If the insurance industry cannot
offer adequate insurance to a borrower or a bank because it cannot properly
price or reinsure the risk, the bank is faced with a serious risk assessment
problem. Is it prudent to make a loan to construct a pipeline, or a power plant,
or an airplane, or a ship, or a large shopping center or office building when
the potential for the borrower to repay the loan is diminished by inadequate
insurance coverage? For most banks, the answer will be no. indeed in many cases
such a loan, most assuredly, would be considered unsound.
As part of the
underwriting process a bank must gain understanding of likely sources of
repayment in the normal course of events and under catastrophic circumstances. A
normal part of the underwriting process is to make certain that appropriate
insurance coverage is available. This risk protection is good for the customer
as well. In the absence of insurance there must be adequate cash reserves in
place to provide for the retirement of debt. Without insurance, however, such
cash reserves would lock up capital that our customers need to grow their
business and create jobs. Either way, a loan may not be approved without one of
these provisions in place and this is not an acceptable outcome for an economy
already dangerously slowed.
Wachovia is one of the five largest
commercial real estate lenders in the United States. Our company has total
commercial exposure of approximately $
252 billion including
real estate and small business loans. Specifically, Wachovia's exposure to
commercial loans secured by real estate is $
49 billion and our
exposure to small business is $
12 billion. It is important that
we continue to serve our customers. In particular, I am concerned about the
impact on small business customers who are already experiencing wide disparity
in quoted premiums due to insurers' inability to price products consistent with
standard actuarial analysis. In the case of large or small business, only the
federal government can provide the insurance industry with the breathing room it
needs to return to a stable, rational market. Without a federal backstop,
businesses will have to self-insure putting their capital -- and ours -- at
risk. Magnify that potential loss of capital across the domestic banking sector
to gain an appreciation for the dramatic impact a loss of insurance could have
on our economy. Mt. Chairman, it is impossible to determine if, when or where a
terrorist might strike, but it is quite clear what the business ramifications
can be. I am certain, however, that the lack of insurance coverage for terrorism
will mean fewer loans and that will mean constriction of economic activity
throughout the country. When a loan is not made, the jobs that would have been
created to build a plant or run an office will not occur.
The Solution
Mr. Chairman, these economic problems need not arise. With appropriate
support and assistance from the Federal Government, the insurance industry can
be in a position to accept the risk associated with terrorist attack, and our
economy can continue its march to recovery. However, something must be done
immediately before reinsurance contracts expire at the end of the year.

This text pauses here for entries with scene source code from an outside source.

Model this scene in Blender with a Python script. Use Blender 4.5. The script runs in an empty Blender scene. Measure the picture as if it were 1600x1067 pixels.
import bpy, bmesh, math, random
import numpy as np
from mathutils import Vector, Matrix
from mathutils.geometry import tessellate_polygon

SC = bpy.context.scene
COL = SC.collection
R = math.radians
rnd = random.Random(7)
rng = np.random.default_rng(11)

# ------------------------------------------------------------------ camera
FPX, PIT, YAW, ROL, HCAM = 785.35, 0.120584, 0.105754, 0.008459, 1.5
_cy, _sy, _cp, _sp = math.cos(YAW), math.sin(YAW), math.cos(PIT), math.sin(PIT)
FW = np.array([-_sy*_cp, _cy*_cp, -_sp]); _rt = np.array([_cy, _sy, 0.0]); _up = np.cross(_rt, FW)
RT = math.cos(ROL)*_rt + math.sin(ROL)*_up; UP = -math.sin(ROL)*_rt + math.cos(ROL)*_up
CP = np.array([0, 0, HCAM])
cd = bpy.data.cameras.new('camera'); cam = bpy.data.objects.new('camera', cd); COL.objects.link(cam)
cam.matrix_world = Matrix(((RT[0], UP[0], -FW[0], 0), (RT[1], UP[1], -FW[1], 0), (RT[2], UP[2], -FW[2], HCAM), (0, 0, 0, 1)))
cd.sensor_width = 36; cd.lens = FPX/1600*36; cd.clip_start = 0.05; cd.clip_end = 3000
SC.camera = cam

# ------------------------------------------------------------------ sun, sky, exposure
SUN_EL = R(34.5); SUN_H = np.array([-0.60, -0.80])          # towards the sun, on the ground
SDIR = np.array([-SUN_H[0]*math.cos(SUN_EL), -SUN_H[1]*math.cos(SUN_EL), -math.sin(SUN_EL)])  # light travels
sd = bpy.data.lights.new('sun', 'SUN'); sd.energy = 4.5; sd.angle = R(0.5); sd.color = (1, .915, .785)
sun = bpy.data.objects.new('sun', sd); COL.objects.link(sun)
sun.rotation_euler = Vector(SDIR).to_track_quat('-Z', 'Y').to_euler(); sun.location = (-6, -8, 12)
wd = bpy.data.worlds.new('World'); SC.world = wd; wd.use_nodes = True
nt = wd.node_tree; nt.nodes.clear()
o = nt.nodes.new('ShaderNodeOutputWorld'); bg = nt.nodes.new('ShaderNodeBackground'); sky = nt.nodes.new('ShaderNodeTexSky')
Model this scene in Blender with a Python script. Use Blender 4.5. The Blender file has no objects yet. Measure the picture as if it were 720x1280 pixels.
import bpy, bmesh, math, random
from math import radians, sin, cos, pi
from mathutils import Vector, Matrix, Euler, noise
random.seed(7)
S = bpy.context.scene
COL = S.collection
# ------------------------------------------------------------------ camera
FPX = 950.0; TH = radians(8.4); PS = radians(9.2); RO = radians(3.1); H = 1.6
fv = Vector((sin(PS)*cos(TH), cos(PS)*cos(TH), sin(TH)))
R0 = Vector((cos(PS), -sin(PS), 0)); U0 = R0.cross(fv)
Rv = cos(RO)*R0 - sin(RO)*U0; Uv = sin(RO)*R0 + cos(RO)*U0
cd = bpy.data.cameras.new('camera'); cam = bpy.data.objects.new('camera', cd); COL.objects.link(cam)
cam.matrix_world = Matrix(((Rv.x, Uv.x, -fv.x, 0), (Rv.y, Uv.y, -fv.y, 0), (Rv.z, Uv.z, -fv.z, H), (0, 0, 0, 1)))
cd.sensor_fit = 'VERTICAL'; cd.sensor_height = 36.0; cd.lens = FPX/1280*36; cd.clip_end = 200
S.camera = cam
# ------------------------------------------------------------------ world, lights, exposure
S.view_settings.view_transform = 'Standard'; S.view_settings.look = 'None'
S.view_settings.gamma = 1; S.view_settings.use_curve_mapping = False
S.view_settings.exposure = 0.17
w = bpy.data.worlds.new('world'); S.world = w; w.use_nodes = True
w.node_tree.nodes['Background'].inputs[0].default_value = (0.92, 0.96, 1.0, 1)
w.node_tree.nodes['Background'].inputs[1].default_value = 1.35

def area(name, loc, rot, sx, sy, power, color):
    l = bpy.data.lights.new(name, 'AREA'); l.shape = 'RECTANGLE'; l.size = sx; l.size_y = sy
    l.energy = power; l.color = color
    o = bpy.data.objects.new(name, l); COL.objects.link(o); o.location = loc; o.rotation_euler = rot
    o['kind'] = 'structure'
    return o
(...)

The Financial Services Roundtable is familiar with the various proposals
that have been developed. As an organization, we have deliberately not stated a
preference for any particular one. There are insurance experts in the private
and public sector working to develop details of a plan that can best address the
problem. From my perspective, any proposal must pass a simple test: it must
return certainty to the market. As such, the program must be in place for an
adequate amount of time, and must give primary insurers a chance to understand
changes in the marketplace and explore adequate alternatives for reinsurance. I
am certain, given the close collaboration between the Congress, the
Administration and the industries affected we can develop a workable solution.
Thank you Mr. Chairman. I'd be pleased to answer any questions.